** Written task **
Reproduce the section of the listing that begins at the line containing "Build this scene" and finishes at the line containing "SC.camera = cam". Include both end lines and nothing beyond them.

■ ■ ■ ■ ■

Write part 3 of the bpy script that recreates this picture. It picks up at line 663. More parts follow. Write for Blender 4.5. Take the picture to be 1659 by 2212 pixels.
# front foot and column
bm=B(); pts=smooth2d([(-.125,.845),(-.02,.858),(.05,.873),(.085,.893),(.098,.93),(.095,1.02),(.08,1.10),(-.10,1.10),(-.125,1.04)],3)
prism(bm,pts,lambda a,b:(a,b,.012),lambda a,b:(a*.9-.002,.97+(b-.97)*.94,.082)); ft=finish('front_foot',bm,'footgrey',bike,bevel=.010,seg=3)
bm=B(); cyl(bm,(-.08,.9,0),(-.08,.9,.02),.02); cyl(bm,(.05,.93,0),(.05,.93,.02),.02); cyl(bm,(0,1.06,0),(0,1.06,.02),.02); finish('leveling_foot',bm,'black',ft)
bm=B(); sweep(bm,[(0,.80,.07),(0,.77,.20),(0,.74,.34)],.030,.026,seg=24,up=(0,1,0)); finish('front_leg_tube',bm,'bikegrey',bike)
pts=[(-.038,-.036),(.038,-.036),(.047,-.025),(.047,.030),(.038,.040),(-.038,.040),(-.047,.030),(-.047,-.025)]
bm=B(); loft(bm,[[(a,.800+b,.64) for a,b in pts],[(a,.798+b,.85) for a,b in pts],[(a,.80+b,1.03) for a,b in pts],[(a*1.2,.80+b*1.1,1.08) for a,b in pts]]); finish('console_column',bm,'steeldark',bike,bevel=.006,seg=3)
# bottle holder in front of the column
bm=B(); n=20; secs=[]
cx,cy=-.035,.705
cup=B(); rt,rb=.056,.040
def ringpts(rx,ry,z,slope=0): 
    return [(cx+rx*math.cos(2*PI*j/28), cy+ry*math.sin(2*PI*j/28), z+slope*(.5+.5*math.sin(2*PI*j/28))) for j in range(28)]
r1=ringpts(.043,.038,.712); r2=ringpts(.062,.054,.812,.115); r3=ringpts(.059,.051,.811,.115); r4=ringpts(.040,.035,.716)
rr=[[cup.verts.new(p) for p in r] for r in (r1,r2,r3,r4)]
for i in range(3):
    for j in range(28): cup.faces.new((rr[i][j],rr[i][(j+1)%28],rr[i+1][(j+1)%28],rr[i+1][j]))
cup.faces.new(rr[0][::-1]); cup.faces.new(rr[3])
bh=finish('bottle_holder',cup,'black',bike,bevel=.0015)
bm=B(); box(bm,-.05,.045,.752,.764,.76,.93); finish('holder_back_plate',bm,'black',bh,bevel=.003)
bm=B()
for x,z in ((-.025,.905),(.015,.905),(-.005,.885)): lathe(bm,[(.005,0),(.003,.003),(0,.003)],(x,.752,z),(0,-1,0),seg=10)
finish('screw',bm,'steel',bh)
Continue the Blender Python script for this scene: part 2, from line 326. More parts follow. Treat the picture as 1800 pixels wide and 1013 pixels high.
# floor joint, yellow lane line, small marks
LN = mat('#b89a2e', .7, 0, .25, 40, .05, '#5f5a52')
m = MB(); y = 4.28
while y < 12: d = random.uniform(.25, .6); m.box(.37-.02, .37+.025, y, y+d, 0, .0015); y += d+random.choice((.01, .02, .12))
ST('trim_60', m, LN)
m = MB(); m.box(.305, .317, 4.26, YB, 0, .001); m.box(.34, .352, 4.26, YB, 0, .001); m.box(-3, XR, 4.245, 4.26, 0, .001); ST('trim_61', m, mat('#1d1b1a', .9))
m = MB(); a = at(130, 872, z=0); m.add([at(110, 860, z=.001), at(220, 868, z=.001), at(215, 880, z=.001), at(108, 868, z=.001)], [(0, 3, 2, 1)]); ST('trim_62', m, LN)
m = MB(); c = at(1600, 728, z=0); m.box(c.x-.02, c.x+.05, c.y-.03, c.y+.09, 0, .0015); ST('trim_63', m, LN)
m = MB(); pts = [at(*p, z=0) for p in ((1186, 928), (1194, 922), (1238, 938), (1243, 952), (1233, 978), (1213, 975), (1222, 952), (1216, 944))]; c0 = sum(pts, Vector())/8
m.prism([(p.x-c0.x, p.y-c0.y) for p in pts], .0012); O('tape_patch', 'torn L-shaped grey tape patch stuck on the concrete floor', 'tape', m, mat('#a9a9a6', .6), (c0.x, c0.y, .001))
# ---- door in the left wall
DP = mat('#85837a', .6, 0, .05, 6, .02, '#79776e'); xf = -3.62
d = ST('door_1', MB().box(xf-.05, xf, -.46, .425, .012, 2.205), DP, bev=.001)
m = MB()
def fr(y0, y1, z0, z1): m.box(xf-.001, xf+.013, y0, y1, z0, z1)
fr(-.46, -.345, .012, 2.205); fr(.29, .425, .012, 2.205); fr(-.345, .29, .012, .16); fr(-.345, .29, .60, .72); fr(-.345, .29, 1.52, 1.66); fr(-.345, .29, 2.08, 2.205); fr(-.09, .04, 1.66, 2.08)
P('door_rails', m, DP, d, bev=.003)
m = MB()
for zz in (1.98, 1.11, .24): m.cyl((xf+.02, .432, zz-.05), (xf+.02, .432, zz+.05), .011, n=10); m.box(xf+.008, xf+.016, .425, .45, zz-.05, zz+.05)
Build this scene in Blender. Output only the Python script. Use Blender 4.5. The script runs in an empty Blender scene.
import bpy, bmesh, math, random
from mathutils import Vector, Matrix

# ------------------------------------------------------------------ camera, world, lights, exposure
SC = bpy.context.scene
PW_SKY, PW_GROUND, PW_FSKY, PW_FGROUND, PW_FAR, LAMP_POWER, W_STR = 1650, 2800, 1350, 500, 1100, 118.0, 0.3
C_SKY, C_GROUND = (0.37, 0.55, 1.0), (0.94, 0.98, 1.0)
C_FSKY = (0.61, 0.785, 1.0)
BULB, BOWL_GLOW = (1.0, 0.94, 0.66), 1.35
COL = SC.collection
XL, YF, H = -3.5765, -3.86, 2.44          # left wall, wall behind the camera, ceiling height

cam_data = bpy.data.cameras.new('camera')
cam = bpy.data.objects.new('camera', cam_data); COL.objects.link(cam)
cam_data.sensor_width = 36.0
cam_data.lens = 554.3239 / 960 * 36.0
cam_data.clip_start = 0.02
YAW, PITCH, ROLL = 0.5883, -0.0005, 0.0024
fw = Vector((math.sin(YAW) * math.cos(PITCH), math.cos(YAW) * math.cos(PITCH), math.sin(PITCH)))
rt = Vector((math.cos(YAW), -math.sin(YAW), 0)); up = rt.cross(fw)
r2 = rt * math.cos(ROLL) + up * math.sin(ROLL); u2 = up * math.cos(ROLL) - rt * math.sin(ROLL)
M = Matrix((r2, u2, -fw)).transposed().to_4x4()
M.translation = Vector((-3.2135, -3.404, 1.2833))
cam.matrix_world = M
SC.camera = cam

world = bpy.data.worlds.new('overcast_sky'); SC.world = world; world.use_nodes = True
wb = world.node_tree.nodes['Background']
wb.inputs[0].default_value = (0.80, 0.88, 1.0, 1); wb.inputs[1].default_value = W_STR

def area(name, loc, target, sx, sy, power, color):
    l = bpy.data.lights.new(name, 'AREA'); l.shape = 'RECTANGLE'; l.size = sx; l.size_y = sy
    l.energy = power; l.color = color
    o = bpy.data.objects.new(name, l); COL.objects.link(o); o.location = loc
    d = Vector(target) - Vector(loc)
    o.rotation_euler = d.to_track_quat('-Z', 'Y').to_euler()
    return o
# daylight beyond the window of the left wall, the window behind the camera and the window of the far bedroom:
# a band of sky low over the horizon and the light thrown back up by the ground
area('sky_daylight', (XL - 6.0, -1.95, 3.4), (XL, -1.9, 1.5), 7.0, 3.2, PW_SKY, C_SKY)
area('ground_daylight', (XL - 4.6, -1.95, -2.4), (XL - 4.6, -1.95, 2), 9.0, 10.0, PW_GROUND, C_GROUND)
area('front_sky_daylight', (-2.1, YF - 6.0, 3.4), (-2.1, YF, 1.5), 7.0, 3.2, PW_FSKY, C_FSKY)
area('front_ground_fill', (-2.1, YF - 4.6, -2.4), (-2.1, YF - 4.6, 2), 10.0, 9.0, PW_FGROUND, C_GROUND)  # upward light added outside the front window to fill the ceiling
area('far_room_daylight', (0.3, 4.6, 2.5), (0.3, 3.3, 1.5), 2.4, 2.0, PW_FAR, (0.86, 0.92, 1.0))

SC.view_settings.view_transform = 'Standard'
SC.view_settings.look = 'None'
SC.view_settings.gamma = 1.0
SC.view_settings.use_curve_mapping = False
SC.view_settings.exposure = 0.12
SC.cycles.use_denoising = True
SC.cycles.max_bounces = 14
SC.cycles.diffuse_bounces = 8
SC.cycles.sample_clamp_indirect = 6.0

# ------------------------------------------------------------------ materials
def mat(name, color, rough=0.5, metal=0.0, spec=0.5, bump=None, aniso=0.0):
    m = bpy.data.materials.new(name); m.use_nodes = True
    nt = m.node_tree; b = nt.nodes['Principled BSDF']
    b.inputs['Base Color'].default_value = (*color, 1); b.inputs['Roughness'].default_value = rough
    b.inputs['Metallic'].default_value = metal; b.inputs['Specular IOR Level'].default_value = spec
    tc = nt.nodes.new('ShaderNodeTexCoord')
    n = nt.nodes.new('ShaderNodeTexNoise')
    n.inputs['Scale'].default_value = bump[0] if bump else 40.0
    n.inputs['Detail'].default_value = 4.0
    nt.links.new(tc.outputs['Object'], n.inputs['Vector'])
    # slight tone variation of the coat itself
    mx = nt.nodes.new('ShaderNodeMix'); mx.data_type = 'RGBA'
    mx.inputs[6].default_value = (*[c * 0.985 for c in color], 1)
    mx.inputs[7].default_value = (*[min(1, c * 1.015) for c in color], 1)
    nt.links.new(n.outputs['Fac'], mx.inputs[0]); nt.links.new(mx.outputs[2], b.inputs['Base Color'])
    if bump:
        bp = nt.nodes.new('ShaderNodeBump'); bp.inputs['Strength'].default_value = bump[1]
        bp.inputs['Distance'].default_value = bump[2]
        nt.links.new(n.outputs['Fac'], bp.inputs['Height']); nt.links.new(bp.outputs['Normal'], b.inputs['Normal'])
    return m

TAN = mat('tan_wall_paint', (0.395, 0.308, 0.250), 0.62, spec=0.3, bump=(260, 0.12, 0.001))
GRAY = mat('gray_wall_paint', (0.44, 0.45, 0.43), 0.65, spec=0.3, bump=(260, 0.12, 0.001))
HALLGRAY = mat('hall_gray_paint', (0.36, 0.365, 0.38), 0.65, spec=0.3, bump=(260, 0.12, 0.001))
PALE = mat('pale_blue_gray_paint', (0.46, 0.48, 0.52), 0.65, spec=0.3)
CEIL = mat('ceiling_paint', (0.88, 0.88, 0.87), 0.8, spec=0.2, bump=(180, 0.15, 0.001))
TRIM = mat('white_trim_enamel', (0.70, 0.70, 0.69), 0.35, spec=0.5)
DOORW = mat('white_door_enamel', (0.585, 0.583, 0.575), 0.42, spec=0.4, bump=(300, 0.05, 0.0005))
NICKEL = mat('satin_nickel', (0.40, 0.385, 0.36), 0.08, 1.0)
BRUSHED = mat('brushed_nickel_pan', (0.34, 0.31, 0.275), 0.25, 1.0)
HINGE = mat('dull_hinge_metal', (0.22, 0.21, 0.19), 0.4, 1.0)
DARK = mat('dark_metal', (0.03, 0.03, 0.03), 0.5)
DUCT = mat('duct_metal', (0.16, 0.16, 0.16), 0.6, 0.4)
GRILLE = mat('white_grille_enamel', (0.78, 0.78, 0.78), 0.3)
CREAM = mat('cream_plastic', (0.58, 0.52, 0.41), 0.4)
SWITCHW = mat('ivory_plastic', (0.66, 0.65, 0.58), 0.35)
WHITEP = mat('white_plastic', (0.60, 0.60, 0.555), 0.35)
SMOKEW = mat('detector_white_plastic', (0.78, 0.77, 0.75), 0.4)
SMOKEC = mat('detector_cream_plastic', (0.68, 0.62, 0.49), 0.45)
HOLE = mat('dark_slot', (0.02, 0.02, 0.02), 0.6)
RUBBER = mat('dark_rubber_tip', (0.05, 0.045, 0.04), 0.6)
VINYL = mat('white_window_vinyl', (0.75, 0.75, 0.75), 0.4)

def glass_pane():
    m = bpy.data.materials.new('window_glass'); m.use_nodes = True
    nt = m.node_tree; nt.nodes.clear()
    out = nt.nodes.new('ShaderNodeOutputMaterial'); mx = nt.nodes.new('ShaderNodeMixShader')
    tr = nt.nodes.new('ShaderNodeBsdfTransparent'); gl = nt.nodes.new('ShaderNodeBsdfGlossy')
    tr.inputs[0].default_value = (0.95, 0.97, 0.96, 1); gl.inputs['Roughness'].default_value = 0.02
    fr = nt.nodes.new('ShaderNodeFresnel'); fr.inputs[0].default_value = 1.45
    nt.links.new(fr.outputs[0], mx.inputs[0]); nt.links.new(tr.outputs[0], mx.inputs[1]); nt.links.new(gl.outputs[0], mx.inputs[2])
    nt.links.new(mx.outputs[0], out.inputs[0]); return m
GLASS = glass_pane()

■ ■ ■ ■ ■

** Solution **
Build this scene in Blender. Output only the Python script. Use Blender 4.5. The script runs in an empty Blender scene.
import bpy, bmesh, math, random
from mathutils import Vector, Matrix

# ------------------------------------------------------------------ camera, world, lights, exposure
SC = bpy.context.scene
PW_SKY, PW_GROUND, PW_FSKY, PW_FGROUND, PW_FAR, LAMP_POWER, W_STR = 1650, 2800, 1350, 500, 1100, 118.0, 0.3
C_SKY, C_GROUND = (0.37, 0.55, 1.0), (0.94, 0.98, 1.0)
C_FSKY = (0.61, 0.785, 1.0)
BULB, BOWL_GLOW = (1.0, 0.94, 0.66), 1.35
COL = SC.collection
XL, YF, H = -3.5765, -3.86, 2.44          # left wall, wall behind the camera, ceiling height

cam_data = bpy.data.cameras.new('camera')
cam = bpy.data.objects.new('camera', cam_data); COL.objects.link(cam)
cam_data.sensor_width = 36.0
cam_data.lens = 554.3239 / 960 * 36.0
cam_data.clip_start = 0.02
YAW, PITCH, ROLL = 0.5883, -0.0005, 0.0024
fw = Vector((math.sin(YAW) * math.cos(PITCH), math.cos(YAW) * math.cos(PITCH), math.sin(PITCH)))
rt = Vector((math.cos(YAW), -math.sin(YAW), 0)); up = rt.cross(fw)
r2 = rt * math.cos(ROLL) + up * math.sin(ROLL); u2 = up * math.cos(ROLL) - rt * math.sin(ROLL)
M = Matrix((r2, u2, -fw)).transposed().to_4x4()
M.translation = Vector((-3.2135, -3.404, 1.2833))
cam.matrix_world = M
SC.camera = cam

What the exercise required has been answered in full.